According to a report published in The Financial Time on Thursday, Saudi authorities were negotiating settlements with individuals held over allegations of corruption at the Ritz-Carlton Hotel in Riyadh.

In some cases the regime in Riyadh is seeking to appropriate as much as 70 per cent of suspects’ wealth, two of the people said, in a bid to channel hundreds of billions of dollars into depleted state coffers. The arrangements, which have already seen some assets and funds handed over to the state, provide an insight into the strategy behind Crown Prince Mohammed bin Salman’s dramatic purge.

The crackdown has led to the detention of hundreds of royals, ministers and the country’s richest magnates, including Prince Alwaleed bin Talal, the billionaire, Waleed al-Ibrahim, the founder of Middle East Broadcasting Center, which owns the Saudi satellite television channel Al Arabiya, and Bakr bin Laden, chairman of the Saudi Binladin construction group. Some of the suspects, many of whom have been detained at the Ritz-Carlton hotel in Riyadh since last week, are keen to secure their release by signing over cash and corporate assets, say people close to the negotiations. “They are making settlements with most of those in the Ritz,” said one adviser. “Cough up the cash and you will go home.”

Meanwhile, Prince Miteb bin Abdullah, the son of the late King Abdullah who was once considered a future crown prince, was beaten and tortured, along with five other princes, when he was arrested and interrogated in Riyadh during the ongoing political purge in the kingdom, the Middle East Eye has revealed.

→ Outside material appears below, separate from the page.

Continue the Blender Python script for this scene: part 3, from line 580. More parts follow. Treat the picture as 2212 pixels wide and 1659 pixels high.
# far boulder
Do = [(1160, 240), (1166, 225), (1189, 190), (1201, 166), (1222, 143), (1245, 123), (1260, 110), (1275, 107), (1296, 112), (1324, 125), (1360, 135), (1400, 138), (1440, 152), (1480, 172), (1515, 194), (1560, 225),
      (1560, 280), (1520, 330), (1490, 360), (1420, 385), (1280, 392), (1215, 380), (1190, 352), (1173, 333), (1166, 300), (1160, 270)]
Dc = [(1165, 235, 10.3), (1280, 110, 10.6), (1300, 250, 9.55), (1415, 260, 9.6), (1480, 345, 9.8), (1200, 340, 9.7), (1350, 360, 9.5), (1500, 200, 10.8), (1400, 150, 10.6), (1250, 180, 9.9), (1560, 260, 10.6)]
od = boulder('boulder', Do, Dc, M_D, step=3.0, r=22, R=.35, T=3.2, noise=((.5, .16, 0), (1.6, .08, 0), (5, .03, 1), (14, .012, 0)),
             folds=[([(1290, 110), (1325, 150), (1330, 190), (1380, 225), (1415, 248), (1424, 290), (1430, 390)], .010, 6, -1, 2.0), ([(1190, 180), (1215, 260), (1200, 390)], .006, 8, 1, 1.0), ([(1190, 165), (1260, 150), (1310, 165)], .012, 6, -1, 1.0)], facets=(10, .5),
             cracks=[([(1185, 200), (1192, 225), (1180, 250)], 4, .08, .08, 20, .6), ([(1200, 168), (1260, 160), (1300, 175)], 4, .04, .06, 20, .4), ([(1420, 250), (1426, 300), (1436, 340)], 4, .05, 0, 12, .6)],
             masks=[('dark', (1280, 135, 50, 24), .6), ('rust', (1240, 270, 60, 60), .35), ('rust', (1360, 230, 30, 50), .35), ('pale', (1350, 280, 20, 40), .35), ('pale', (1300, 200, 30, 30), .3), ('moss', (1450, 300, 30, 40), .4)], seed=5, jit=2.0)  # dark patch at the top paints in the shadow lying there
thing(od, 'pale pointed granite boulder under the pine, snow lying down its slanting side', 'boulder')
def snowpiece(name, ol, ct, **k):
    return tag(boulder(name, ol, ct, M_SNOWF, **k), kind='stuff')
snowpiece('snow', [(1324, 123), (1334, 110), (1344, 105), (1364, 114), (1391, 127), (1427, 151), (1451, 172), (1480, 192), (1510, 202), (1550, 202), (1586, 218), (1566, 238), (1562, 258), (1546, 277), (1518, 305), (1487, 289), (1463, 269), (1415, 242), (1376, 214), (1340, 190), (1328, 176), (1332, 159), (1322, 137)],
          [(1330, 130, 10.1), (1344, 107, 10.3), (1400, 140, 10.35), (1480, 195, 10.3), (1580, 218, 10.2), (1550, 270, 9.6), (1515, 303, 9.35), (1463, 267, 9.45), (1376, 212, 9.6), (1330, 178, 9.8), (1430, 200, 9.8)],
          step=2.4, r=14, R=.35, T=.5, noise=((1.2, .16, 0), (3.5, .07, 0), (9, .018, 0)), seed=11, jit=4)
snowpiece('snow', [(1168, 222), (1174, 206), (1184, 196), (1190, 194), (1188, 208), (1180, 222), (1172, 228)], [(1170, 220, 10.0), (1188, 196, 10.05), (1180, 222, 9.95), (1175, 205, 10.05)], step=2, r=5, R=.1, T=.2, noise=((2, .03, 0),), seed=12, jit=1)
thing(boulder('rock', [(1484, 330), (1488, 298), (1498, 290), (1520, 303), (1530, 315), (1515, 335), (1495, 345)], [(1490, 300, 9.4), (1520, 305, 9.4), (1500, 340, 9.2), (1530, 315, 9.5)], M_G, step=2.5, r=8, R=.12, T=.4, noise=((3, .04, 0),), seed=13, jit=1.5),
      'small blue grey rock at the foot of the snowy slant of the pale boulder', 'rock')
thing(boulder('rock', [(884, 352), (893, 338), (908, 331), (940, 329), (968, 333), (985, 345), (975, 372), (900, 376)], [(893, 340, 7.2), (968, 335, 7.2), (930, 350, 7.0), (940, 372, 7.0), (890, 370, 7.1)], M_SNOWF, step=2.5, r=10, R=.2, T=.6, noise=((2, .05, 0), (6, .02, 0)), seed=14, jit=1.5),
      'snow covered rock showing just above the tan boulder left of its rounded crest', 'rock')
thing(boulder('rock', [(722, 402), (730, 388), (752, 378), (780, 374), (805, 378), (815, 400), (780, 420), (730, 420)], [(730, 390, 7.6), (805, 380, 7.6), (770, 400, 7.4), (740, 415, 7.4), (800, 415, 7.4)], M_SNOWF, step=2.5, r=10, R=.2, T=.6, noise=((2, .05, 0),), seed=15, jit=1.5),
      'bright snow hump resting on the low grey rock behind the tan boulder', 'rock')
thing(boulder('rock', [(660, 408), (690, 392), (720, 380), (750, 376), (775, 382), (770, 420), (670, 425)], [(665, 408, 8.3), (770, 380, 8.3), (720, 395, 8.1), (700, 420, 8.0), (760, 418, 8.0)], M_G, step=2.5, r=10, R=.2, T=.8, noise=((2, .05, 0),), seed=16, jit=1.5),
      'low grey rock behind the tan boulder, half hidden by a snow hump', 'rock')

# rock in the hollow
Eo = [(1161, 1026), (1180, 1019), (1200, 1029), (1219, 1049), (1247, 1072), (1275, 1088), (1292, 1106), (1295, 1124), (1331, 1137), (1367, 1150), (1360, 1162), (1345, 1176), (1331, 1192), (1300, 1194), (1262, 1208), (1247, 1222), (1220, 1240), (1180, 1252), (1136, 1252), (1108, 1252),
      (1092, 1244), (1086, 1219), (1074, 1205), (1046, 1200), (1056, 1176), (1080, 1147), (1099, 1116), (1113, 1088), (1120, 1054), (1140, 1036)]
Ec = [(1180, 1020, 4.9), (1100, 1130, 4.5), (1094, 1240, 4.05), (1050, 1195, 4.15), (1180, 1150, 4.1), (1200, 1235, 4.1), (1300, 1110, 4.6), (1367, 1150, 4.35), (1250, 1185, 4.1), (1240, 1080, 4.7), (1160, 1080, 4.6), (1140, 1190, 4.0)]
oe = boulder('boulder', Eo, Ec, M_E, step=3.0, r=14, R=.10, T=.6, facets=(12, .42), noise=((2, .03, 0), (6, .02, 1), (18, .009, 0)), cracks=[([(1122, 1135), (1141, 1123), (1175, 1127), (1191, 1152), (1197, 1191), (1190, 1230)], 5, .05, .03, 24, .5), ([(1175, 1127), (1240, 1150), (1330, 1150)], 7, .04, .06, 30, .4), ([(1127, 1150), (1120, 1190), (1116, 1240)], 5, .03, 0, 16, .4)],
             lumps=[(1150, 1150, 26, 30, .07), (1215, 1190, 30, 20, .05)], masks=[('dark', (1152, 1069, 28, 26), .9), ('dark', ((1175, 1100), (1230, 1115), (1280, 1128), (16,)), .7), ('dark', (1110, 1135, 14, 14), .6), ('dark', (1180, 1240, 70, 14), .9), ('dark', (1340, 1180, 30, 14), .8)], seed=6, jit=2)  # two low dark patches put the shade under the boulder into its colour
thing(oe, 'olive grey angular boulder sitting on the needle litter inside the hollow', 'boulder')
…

Elsewhere, Saudi monarch King Salman is set to step down and announce his son Crown Prince Mohammad bin Salman as his successor next week, sources said.

The 81-year-old king will continue as a ceremonial figurehead, handing over official leadership of the country to his son — often referred to as MBS, the Daily Mail quoted royal sources as saying.

The move is seen as the final step in the 32-year-old bin Salman’s power grab, which began earlier this month with the arrests of over 40 princes and government ministers in a corruption probe.